__Source data__.
#####

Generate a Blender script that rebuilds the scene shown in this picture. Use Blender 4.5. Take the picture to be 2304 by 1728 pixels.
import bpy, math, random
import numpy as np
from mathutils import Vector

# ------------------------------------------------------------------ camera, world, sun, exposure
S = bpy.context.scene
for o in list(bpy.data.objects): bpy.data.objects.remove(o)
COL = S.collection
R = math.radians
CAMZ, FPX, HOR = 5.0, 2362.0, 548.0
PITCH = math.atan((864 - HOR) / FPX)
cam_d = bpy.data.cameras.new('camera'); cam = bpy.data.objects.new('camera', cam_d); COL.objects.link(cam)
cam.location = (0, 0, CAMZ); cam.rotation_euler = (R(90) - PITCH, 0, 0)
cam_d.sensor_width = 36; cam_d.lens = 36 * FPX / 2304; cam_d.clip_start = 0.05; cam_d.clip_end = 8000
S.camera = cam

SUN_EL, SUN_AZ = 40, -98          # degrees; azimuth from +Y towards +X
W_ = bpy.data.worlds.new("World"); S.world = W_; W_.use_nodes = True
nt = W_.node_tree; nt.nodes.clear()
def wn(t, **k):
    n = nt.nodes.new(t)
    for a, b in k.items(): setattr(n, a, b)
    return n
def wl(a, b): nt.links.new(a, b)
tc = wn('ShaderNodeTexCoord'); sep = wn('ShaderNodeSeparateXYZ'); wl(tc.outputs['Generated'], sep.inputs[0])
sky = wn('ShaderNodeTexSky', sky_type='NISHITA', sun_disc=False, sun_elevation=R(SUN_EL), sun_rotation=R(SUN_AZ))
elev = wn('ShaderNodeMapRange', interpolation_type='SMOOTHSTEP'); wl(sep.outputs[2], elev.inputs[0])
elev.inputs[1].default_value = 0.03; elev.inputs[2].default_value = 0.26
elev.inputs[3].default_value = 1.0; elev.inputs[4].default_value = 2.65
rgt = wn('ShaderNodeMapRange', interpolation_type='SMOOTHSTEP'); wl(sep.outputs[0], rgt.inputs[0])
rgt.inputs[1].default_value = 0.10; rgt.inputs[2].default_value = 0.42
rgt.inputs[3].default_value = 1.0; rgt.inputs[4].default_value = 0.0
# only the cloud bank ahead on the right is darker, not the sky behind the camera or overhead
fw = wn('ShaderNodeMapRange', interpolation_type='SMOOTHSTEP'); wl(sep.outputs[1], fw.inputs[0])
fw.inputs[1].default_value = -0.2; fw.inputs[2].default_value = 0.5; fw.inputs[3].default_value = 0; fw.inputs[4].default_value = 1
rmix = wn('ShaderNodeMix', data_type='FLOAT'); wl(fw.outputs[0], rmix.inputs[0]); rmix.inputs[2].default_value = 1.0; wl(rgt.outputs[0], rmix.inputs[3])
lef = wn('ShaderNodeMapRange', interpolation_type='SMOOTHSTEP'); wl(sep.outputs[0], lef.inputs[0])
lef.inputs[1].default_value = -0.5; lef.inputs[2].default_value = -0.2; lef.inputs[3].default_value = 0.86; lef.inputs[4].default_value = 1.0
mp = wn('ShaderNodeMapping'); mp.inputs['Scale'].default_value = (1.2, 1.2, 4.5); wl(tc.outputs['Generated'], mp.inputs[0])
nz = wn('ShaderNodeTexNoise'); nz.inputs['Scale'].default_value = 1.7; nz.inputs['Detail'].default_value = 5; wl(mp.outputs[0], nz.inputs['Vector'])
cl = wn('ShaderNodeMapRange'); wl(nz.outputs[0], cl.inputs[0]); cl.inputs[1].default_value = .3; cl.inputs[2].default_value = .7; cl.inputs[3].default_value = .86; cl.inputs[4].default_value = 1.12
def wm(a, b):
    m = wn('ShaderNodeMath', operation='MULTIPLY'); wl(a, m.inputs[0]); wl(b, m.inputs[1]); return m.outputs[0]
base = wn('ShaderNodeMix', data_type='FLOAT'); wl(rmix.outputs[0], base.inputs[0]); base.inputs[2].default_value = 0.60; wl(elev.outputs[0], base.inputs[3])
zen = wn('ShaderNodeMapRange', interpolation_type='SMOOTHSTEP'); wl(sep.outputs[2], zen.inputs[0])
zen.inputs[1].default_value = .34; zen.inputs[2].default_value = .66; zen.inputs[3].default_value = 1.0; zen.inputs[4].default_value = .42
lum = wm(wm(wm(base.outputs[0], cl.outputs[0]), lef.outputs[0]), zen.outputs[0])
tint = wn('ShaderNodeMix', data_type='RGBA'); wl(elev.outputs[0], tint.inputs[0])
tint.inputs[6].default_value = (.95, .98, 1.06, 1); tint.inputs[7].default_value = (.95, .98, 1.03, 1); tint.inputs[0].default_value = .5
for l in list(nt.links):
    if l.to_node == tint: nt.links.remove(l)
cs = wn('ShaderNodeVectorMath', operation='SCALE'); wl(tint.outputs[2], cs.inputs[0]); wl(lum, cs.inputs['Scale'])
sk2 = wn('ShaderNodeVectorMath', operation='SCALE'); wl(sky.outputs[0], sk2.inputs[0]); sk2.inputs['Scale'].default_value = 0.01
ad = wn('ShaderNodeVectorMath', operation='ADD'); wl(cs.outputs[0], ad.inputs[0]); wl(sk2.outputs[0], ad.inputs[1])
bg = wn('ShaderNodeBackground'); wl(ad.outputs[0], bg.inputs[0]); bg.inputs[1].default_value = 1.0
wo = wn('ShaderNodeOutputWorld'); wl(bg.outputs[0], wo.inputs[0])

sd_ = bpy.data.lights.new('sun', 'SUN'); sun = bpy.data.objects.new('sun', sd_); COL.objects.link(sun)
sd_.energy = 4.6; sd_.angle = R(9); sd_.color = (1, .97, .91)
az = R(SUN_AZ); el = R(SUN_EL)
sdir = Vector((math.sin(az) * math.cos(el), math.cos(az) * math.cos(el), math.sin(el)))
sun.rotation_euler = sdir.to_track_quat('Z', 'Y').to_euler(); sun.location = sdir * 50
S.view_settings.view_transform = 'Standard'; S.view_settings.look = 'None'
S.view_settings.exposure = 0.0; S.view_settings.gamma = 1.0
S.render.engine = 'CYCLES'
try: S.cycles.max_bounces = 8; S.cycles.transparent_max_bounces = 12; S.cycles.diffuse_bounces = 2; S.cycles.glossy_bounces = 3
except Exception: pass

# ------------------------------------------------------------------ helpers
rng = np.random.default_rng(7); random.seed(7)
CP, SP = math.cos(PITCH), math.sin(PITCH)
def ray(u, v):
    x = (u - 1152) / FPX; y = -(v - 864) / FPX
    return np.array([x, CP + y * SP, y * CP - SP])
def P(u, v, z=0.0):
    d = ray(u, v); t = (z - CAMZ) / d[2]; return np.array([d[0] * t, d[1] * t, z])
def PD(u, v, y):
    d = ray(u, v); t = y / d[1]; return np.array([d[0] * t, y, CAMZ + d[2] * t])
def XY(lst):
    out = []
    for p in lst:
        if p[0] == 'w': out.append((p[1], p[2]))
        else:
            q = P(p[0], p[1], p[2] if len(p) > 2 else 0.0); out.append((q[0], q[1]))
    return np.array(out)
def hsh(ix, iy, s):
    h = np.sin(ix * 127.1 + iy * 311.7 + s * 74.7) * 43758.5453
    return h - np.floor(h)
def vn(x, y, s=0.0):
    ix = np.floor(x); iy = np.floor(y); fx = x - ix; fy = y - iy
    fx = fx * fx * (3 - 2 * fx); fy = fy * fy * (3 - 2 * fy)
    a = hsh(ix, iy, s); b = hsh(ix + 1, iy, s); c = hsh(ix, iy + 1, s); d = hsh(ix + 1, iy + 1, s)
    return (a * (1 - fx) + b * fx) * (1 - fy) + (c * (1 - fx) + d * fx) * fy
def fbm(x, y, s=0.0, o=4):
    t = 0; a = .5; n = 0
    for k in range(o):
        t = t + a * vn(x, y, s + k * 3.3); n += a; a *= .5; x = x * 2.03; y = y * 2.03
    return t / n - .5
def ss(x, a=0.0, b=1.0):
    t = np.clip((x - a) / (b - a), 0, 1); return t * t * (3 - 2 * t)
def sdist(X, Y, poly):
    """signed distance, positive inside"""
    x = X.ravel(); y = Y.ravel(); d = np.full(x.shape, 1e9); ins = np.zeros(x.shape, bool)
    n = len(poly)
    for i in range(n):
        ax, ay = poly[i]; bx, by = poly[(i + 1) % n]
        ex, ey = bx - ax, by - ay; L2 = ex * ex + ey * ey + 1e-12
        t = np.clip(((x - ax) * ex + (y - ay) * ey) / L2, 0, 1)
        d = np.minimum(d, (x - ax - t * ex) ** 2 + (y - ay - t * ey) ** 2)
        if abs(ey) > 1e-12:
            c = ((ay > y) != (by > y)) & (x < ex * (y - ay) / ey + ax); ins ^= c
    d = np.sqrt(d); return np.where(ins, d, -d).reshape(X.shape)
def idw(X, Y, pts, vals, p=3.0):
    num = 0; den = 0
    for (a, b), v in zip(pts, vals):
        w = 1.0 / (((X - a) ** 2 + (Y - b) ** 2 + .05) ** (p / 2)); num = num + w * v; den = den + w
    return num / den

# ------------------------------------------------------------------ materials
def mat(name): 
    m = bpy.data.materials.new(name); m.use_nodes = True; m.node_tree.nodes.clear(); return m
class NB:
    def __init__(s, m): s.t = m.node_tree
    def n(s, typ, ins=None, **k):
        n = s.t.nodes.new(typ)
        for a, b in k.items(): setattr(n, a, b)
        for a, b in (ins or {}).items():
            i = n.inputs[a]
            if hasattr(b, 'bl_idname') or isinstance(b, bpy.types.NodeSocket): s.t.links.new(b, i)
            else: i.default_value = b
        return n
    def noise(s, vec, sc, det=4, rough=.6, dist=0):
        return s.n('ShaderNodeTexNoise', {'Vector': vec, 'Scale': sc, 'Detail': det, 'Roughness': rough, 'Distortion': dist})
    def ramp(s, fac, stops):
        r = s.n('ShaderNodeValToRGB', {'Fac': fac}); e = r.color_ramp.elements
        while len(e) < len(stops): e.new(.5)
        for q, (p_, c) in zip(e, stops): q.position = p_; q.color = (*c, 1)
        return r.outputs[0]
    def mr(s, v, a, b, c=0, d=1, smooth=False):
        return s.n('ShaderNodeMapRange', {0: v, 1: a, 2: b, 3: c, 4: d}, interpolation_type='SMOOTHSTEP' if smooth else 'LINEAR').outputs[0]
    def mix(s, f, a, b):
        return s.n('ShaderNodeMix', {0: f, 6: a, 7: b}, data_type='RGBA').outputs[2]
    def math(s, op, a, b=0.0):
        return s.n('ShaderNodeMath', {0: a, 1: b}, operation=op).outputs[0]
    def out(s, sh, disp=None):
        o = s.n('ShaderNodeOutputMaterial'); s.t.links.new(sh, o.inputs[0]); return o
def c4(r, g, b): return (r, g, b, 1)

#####

__The exercise__. Reproduce verbatim only this range: the first line of the material through the line that contains "S.camera = cam", inclusive.

__The response__.
Generate a Blender script that rebuilds the scene shown in this picture. Use Blender 4.5. Take the picture to be 2304 by 1728 pixels.
import bpy, math, random
import numpy as np
from mathutils import Vector

# ------------------------------------------------------------------ camera, world, sun, exposure
S = bpy.context.scene
for o in list(bpy.data.objects): bpy.data.objects.remove(o)
COL = S.collection
R = math.radians
CAMZ, FPX, HOR = 5.0, 2362.0, 548.0
PITCH = math.atan((864 - HOR) / FPX)
cam_d = bpy.data.cameras.new('camera'); cam = bpy.data.objects.new('camera', cam_d); COL.objects.link(cam)
cam.location = (0, 0, CAMZ); cam.rotation_euler = (R(90) - PITCH, 0, 0)
cam_d.sensor_width = 36; cam_d.lens = 36 * FPX / 2304; cam_d.clip_start = 0.05; cam_d.clip_end = 8000
S.camera = cam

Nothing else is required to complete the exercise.